→ **Exercise instructions**
Line by line, repeat the data below exactly, beginning at the first line and ending at the line with "return out / 5". Omit pictures.
++++++++++++++++++++
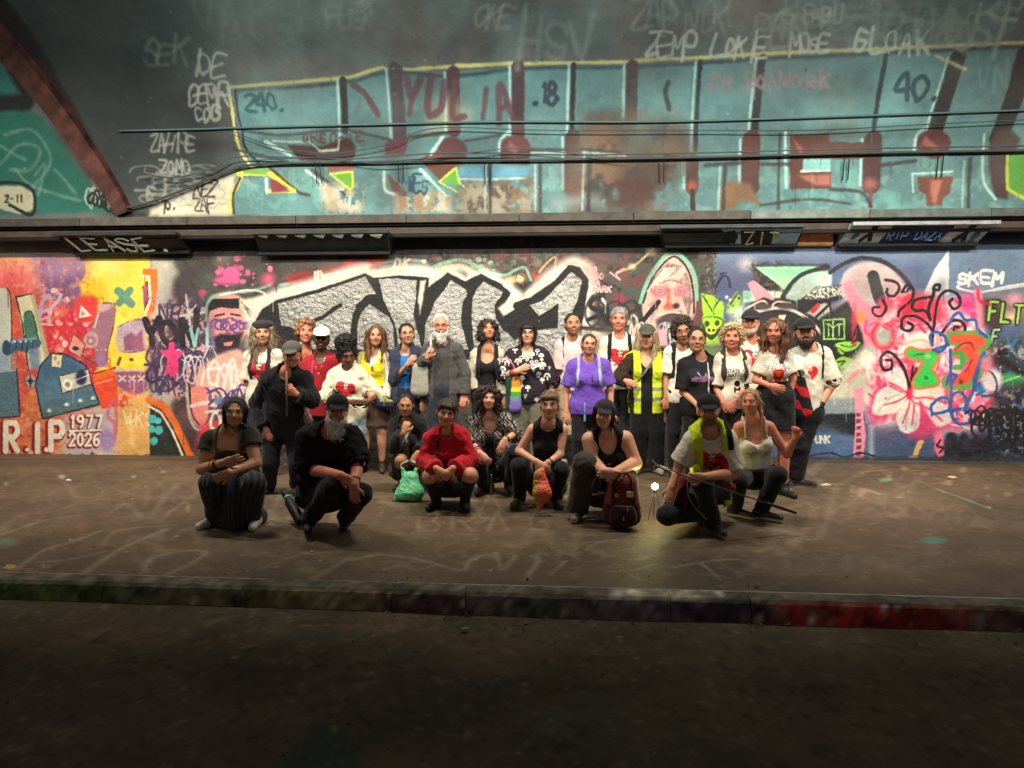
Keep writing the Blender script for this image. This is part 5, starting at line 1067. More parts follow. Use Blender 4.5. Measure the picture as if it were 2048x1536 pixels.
def wob3(X, Y, Z, f, seed):
    r = np.random.RandomState(seed); out = 0
    for i in range(5):
        d = r.normal(size=3); d /= np.linalg.norm(d); k = f * r.uniform(.6, 1.7)
        out = out + np.sin(k * (X * d[0] + Y * d[1] + Z * d[2]) + r.uniform(0, 6) + 1.3 * np.sin(k * .6 * (X * d[2] - Y * d[0] + Z * d[1])))
    return out / 5

def strands(V, Q, C, n, up, L=(.03, .08), w=.0035, lift=.004, curl=0.0, seed=1):
    """loose locks laid over a hair form: thin tapering ribbons that follow it downwards"""
    r = np.random.RandomState(seed); a, b, c = V[Q[:, 0]], V[Q[:, 1]], V[Q[:, 2]]
    Nf = np.cross(b - a, c - a); Nf /= np.linalg.norm(Nf, axis=1)[:, None] + 1e-9; ctr = V.mean(0)
    idx = r.randint(0, len(Q), n); VV = []; QQ = []; CC = []; base = len(V)
    for i in idx:
        p = V[Q[i]].mean(0); nrm = Nf[i]
        if nrm @ (p - ctr) < 0: nrm = -nrm
        d = -np.asarray(up) - nrm * (-np.asarray(up) @ nrm); d = d + r.normal(size=3) * (.35 if not curl else .9); d = unit(d - nrm * (d @ nrm)); s = np.cross(nrm, d)
        l = r.uniform(*L); k = 5; ph = r.uniform(0, 6); shade = np.clip(r.normal(1, .38), .35, 2.0); out = lift * r.uniform(.6, 2.2)
        for j in range(k):
            t = j / (k - 1); q = p + d * l * t + nrm * (out * math.sin(math.pi * min(t * .8 + .1, 1)) + .0) - np.asarray(up) * l * .25 * t * t
            if curl: q = q + s * curl * math.sin(ph + t * 9) + nrm * curl * (.6 + math.cos(ph + t * 9))
            ww = w * (1 - .75 * t); VV += [q - s * ww, q + s * ww]; CC += [C[Q[i, 0]] * shade] * 2
            if j: m = base + len(VV) - 4; QQ.append((m, m + 1, m + 3, m + 2))
    return np.vstack([V, VV]), np.vstack([Q, QQ]), np.vstack([C, CC])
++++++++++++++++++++
→ **Written reply**
Keep writing the Blender script for this image. This is part 5, starting at line 1067. More parts follow. Use Blender 4.5. Measure the picture as if it were 2048x1536 pixels.
def wob3(X, Y, Z, f, seed):
    r = np.random.RandomState(seed); out = 0
    for i in range(5):
        d = r.normal(size=3); d /= np.linalg.norm(d); k = f * r.uniform(.6, 1.7)
        out = out + np.sin(k * (X * d[0] + Y * d[1] + Z * d[2]) + r.uniform(0, 6) + 1.3 * np.sin(k * .6 * (X * d[2] - Y * d[0] + Z * d[1])))
    return out / 5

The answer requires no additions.